Evet, günler kısaldığında, yapraklar dökülmeye ve tabiat ölmeye yüz tuttuğunda hüzün misafirliğe daha kolay gelir.
Ömrünün sonbaharında olanlar.
Günışığı içimizde kıpırtı yaratıyor, karanlık ruhumuzu boğuyor. Gecelerin uzun olduğu yörelerde veya günışığından mahrum yaşayanlarda özkıyım oranları daha yüksek. Biz de mevsimlerle değişebiliyoruz.
Kadınlarda daha çok hissediliyor. Işığa duyarlı insanlarda mevsimsel depresyonlar daha fazla görülüyor.
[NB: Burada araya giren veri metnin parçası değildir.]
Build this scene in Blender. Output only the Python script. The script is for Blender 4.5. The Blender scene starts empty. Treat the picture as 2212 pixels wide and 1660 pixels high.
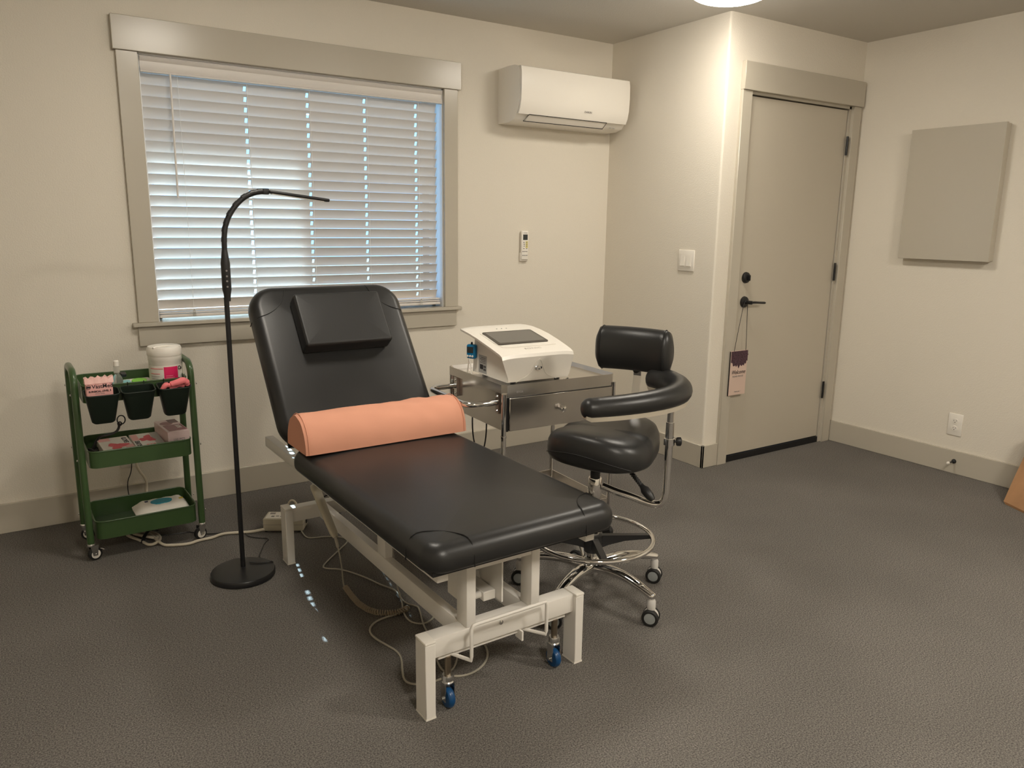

'Yalnız hüznü vardır, kalbi olanın' diyor şair İlhami Çiçek. Bence hüznü olan, huzur ve itminan hissini daha derinden yaşar. Ruhun da mevsimleri ve bir mevsimden diğerine geçişleri vardır. Ruhun hep yaza ayarlı olduğu durumlar sıkıcı olurdu, kışın ardından ilkbahar sökün edecek ki zamanların kıymeti olsun. Hayatın kıymeti olsun.